GIVEN MATERIAL
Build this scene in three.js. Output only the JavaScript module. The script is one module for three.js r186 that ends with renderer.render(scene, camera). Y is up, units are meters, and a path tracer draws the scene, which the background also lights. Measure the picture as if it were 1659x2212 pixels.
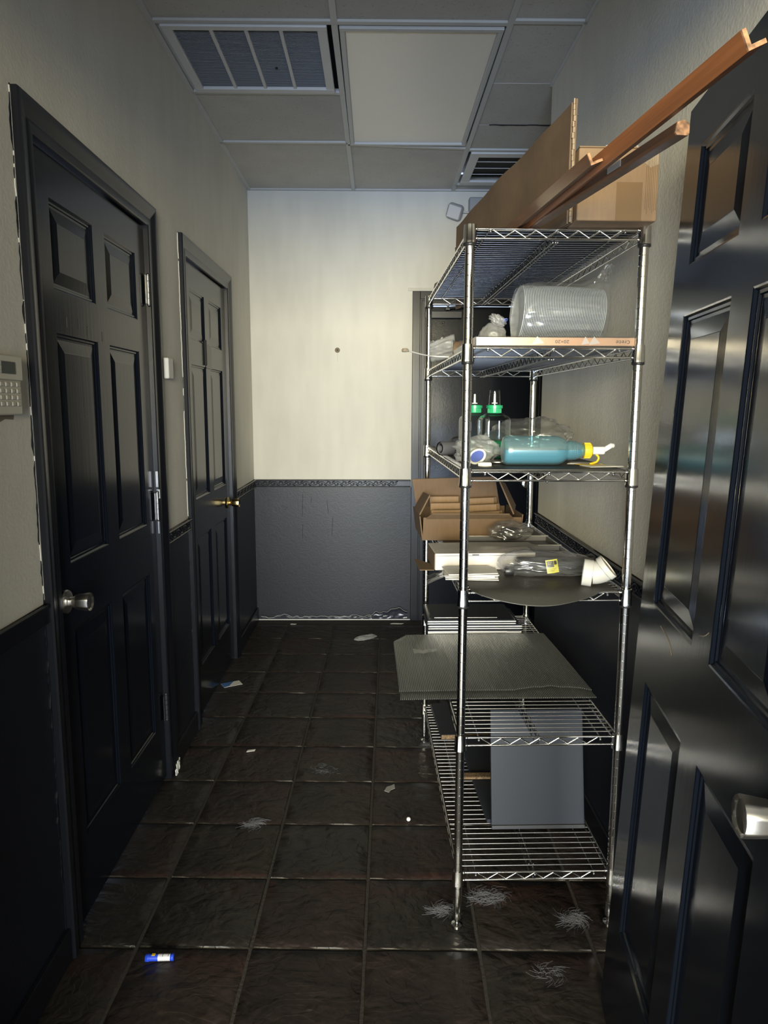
import * as THREE from 'three';
import { RoundedBoxGeometry } from 'three/addons/geometries/RoundedBoxGeometry.js';
import { mergeGeometries, toCreasedNormals } from 'three/addons/utils/BufferGeometryUtils.js';
import { RectAreaLightUniformsLib } from 'three/addons/lights/RectAreaLightUniformsLib.js';

// ---------------------------------------------------------------- camera, sky, light, exposure
const scene = new THREE.Scene();
scene.background = new THREE.Color().setRGB(0.75, 0.9, 1.15);
const camera = new THREE.PerspectiveCamera(2 * Math.atan(1106 / 1545.3) * 180 / Math.PI, 1659 / 2212, 0.02, 60);
camera.rotation.order = 'YXZ';
camera.position.set(0, 1.457, 0);
camera.rotation.set(-0.1454, -0.0111, 0.0026);

const renderer = new THREE.WebGLRenderer({ antialias: true });
renderer.toneMapping = THREE.LinearToneMapping;
renderer.toneMappingExposure = 1.0;
renderer.shadowMap.enabled = true;
RectAreaLightUniformsLib.init();

// daylight in the lobby's shop window: warm sunlit street in the upper half, blue skylit pavement in the lower half
const WIN = { z: 4.6, x0: -1.75, x1: 1.15, y0: 0.15, y1: 2.6, ym: 1.45 };
function daylight(y0, y1, r, g, b, power) {
  const l = new THREE.RectAreaLight(new THREE.Color().setRGB(r, g, b), power, WIN.x1 - WIN.x0, y1 - y0);
  l.position.set((WIN.x0 + WIN.x1) / 2, (y0 + y1) / 2, WIN.z - 0.1);
  l.lookAt((WIN.x0 + WIN.x1) / 2, (y0 + y1) / 2, -5);
  l.name = 'window_daylight';
  scene.add(l);
}
daylight(WIN.ym + 0.02, WIN.y1 - 0.06, 1.0, 0.90, 0.59, 92);
daylight(WIN.y0 + 0.06, WIN.ym - 0.02, 0.68, 0.84, 1.10, 40);

// ---------------------------------------------------------------- measures
const XL = -0.8194, XR = 0.752, ZB = -4.7933, HC = 2.8191, ZM = -0.62, ZR = -3.285, XF = 1.75;
const RAIL0 = 0.926, RAIL1 = 0.976;

// ---------------------------------------------------------------- helpers
let seed = 7;
const rnd = () => { seed = (seed * 1664525 + 1013904223) >>> 0; return seed / 4294967296; };
const rr = (a, b) => a + (b - a) * rnd();
const V = (x, y, z) => new THREE.Vector3(x, y, z);
const lin = (r, g, b) => new THREE.Color().setRGB(r, g, b);
const used = {};
function numbered(n) { if (!(n in used)) { used[n] = 0; return n; } used[n]++; return n + '_' + String(used[n]).padStart(3, '0'); }
function add(name, geo, mat, parent, pos, rot) {
  const m = new THREE.Mesh(geo, mat);
  m.name = numbered(name); m.castShadow = m.receiveShadow = true;
  if (pos) m.position.set(...pos);
  if (rot) m.rotation.set(...rot);
  (parent || scene).add(m);
  return m;
}
function thing(name, label, category, pos = [0, 0, 0], ry = 0, group) {
  const o = new THREE.Group(); o.name = numbered(name); o.position.set(...pos); o.rotation.y = ry;
  o.userData = { label, category }; if (group) o.userData.group = group;
  scene.add(o); return o;
}
function tag(o, label, category, group) { Object.assign(o.userData, { label, category }); if (group) o.userData.group = group; return o; }
function struct(name, pos = [0, 0, 0]) { const o = new THREE.Group(); o.name = name; o.position.set(...pos); o.userData = { kind: 'structure' }; scene.add(o); return o; }
// texture coordinates in metres, by the side a face looks to
function uvm(g, s = 1, ou = 0, ov = 0) {
  g = g.index ? g.toNonIndexed() : g;
  const p = g.attributes.position, uv = new Float32Array(p.count * 2), a = V(0, 0, 0), b = V(0, 0, 0), c = V(0, 0, 0);
  for (let i = 0; i < p.count; i += 3) {
    a.fromBufferAttribute(p, i); b.fromBufferAttribute(p, i + 1); c.fromBufferAttribute(p, i + 2);
    b.sub(a); c.sub(a); b.cross(c);
    const x = Math.abs(b.x), y = Math.abs(b.y), z = Math.abs(b.z);
    for (let k = 0; k < 3; k++) {
      const X = p.getX(i + k), Y = p.getY(i + k), Z = p.getZ(i + k);
      const [u, v] = x >= y && x >= z ? [Z, Y] : y >= z ? [X, Z] : [X, Y];
      uv[(i + k) * 2] = u * s + ou; uv[(i + k) * 2 + 1] = v * s + ov;
    }
  }
  g.setAttribute('uv', new THREE.BufferAttribute(uv, 2));
  return g;
}
const M4 = (x, y, z, rx = 0, ry = 0, rz = 0) => new THREE.Matrix4().compose(V(x, y, z), new THREE.Quaternion().setFromEuler(new THREE.Euler(rx, ry, rz)), V(1, 1, 1));
const box = (w, h, d, x = 0, y = 0, z = 0) => new THREE.BoxGeometry(w, h, d).translate(x, y, z);
const rbox = (w, h, d, r, x = 0, y = 0, z = 0, seg = 2) => new RoundedBoxGeometry(w, h, d, seg, Math.min(r, w / 2.01, h / 2.01, d / 2.01)).translate(x, y, z);
function join(list) {
  return mergeGeometries(list.map((g) => {
    g = g.index ? g.toNonIndexed() : g.clone();
    for (const k of Object.keys(g.attributes)) if (!['position', 'normal', 'uv'].includes(k)) g.deleteAttribute(k);
    if (!g.attributes.uv) g.setAttribute('uv', new THREE.BufferAttribute(new Float32Array(g.attributes.position.count * 2), 2));
    if (!g.attributes.normal) g.computeVertexNormals();
    return g;
  }));
}
function rod(a, b, r, seg = 8, r2 = r) {
  const A = V(...a), B = V(...b), d = B.clone().sub(A), L = d.length();
  const g = new THREE.CylinderGeometry(r2, r, L, seg, 1);
  g.applyQuaternion(new THREE.Quaternion().setFromUnitVectors(V(0, 1, 0), d.normalize()));
  return g.translate((A.x + B.x) / 2, (A.y + B.y) / 2, (A.z + B.z) / 2);
}
const tube = (pts, r, seg = 24, rad = 6, closed = false, tension = 0.5) => new THREE.TubeGeometry(new THREE.CatmullRomCurve3(pts.map((p) => V(...p)), closed, 'catmullrom', tension), seg, r, rad, closed);
const lathe = (pts, seg = 32) => new THREE.LatheGeometry(pts.map((p) => new THREE.Vector2(...p)), seg);
const crease = (g, a = 0.6) => toCreasedNormals(g, a);
function extr(pts, depth, holes = [], bevel = 0) {
  const s = new THREE.Shape(pts.map((p) => new THREE.Vector2(...p)));
  for (const h of holes) s.holes.push(new THREE.Path(h.map((p) => new THREE.Vector2(...p))));
  return new THREE.ExtrudeGeometry(s, { depth, bevelEnabled: bevel > 0, bevelSize: bevel, bevelThickness: bevel, bevelSegments: 1, bevelOffset: -bevel, curveSegments: 10 });
}
// a grid of points f(u, v), u and v in 0..1
function sheet(f, nu, nv) {
  const pos = [], uv = [], idx = [];
  for (let j = 0; j <= nv; j++) for (let i = 0; i <= nu; i++) { pos.push(...f(i / nu, j / nv)); uv.push(i / nu, j / nv); }
  for (let j = 0; j < nv; j++) for (let i = 0; i < nu; i++) { const a = j * (nu + 1) + i, b = a + 1, c = a + nu + 1, d = c + 1; idx.push(a, b, d, a, d, c); }
  const g = new THREE.BufferGeometry();
  g.setAttribute('position', new THREE.Float32BufferAttribute(pos, 3)); g.setAttribute('uv', new THREE.Float32BufferAttribute(uv, 2)); g.setIndex(idx); g.computeVertexNormals();
  return g;
}
// a sheet with thickness t along n(u, v) = straight down y
function slabSheet(f, nu, nv, t) {
  const top = sheet(f, nu, nv), bot = sheet((u, v) => { const p = f(u, v); return [p[0], p[1] - t, p[2]]; }, nu, nv);
  const rim = [];
  const edge = (g) => sheet((u, v) => { const p = g(u); return [p[0], p[1] - v * t, p[2]]; }, 40, 1);
  rim.push(edge((u) => f(u, 0)), edge((u) => f(1 - u, 1)), edge((u) => f(0, 1 - u)), edge((u) => f(1, u)));
  return join([top, bot, ...rim]);
}
// smooth 3-D value noise
function h3(x, y, z) { let h = Math.imul(x, 374761393) ^ Math.imul(y, 668265263) ^ Math.imul(z, 2147483647 - 1274126177); h = Math.imul(h ^ (h >>> 13), 1274126177); return ((h ^ (h >>> 16)) >>> 0) / 4294967296; }
function n3(x, y, z) {
  const X = Math.floor(x), Y = Math.floor(y), Z = Math.floor(z), f = (t) => t * t * (3 - 2 * t), u = f(x - X), v = f(y - Y), w = f(z - Z), L = (a, b, t) => a + (b - a) * t;
  return L(L(L(h3(X, Y, Z), h3(X + 1, Y, Z), u), L(h3(X, Y + 1, Z), h3(X + 1, Y + 1, Z), u), v), L(L(h3(X, Y, Z + 1), h3(X + 1, Y, Z + 1), u), L(h3(X, Y + 1, Z + 1), h3(X + 1, Y + 1, Z + 1), u), v), w) * 2 - 1;
}
const ridge = (x, y, z) => 1 - Math.abs(n3(x, y, z)) * 2;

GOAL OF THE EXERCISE
Copy nothing but the lines from the top of the material through the line holding "camera.rotation.set(-0.1454, -0.0111, 0.0026);", exactly as written; omit pictures.

EXPECTED OUTPUT
Build this scene in three.js. Output only the JavaScript module. The script is one module for three.js r186 that ends with renderer.render(scene, camera). Y is up, units are meters, and a path tracer draws the scene, which the background also lights. Measure the picture as if it were 1659x2212 pixels.
import * as THREE from 'three';
import { RoundedBoxGeometry } from 'three/addons/geometries/RoundedBoxGeometry.js';
import { mergeGeometries, toCreasedNormals } from 'three/addons/utils/BufferGeometryUtils.js';
import { RectAreaLightUniformsLib } from 'three/addons/lights/RectAreaLightUniformsLib.js';

// ---------------------------------------------------------------- camera, sky, light, exposure
const scene = new THREE.Scene();
scene.background = new THREE.Color().setRGB(0.75, 0.9, 1.15);
const camera = new THREE.PerspectiveCamera(2 * Math.atan(1106 / 1545.3) * 180 / Math.PI, 1659 / 2212, 0.02, 60);
camera.rotation.order = 'YXZ';
camera.position.set(0, 1.457, 0);
camera.rotation.set(-0.1454, -0.0111, 0.0026);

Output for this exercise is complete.